Newspapers bring a city together under the inky umbrella of a headline, whether through sports ("WE WIN!"), through politics ("MAYOR DECLARES NEW ERA") or through death ("CITY MOURNS A HERO").
And newspapers -- in so many small ways that are often overlooked -- connect people by telling them who's getting married, what jobs are available, what time the movie starts or when the zoning board meets. Although television has usurped audience, it is newspapers that hold up the news business. Most TV outlets get their stories from print. And almost all major investigative reporting -- from Watergate to Pardongate -- is still done by newspapers. No matter how elaborate TV gets, newspapers still let you start a story, skip to another, jump to the comics, scan the sports, read the Sunday magazine, go back to the first story, fall asleep and finish when you wake.
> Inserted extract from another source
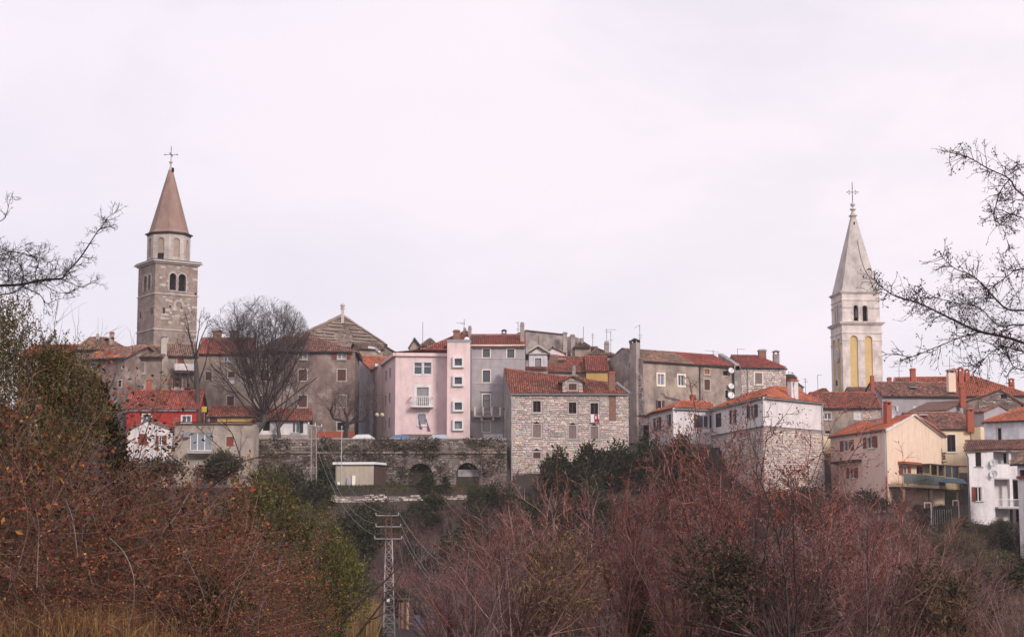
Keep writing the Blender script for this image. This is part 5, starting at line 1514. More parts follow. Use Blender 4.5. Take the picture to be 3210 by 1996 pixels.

And when you get your picture in the newspaper for something, anything, admit it, you still cut it out.
Now, I was never a sentimental person toward a workplace. As a teenager, I looked cynically at adults who retired at 65 to a gold watch. "How pathetic," I thought back then. "You give a company all those years, they give you a trinket."
Well, I have been in newspapers now for 19 years. If I were to quit today, and live to be 80, I'd still have spent a third of my adult life here. And what I realize, more and more, is that the gold watch in newspapers isn't for the finality of your efforts, but for the continuance. I wasn't the first reporter or columnist for the Free Press. I won't be the last. But for a while, my colleagues and I held watch. And -- cover your ears now if you're not into a sappy sentence -- it is still an honor to serve on the post.
No, you so not make history, but you are privileged enough to chronicle it. No, you may not sink the ship, put out the fire or hit the home run, but you tell the people who did. This particular newspaper has done it now for 170 years, more than half of America's life as a nation. And one day, 170 years from now, some kid may be doing a research project for school, and he will punch up on his eyeball-scanning microchip a story I wrote in 1986.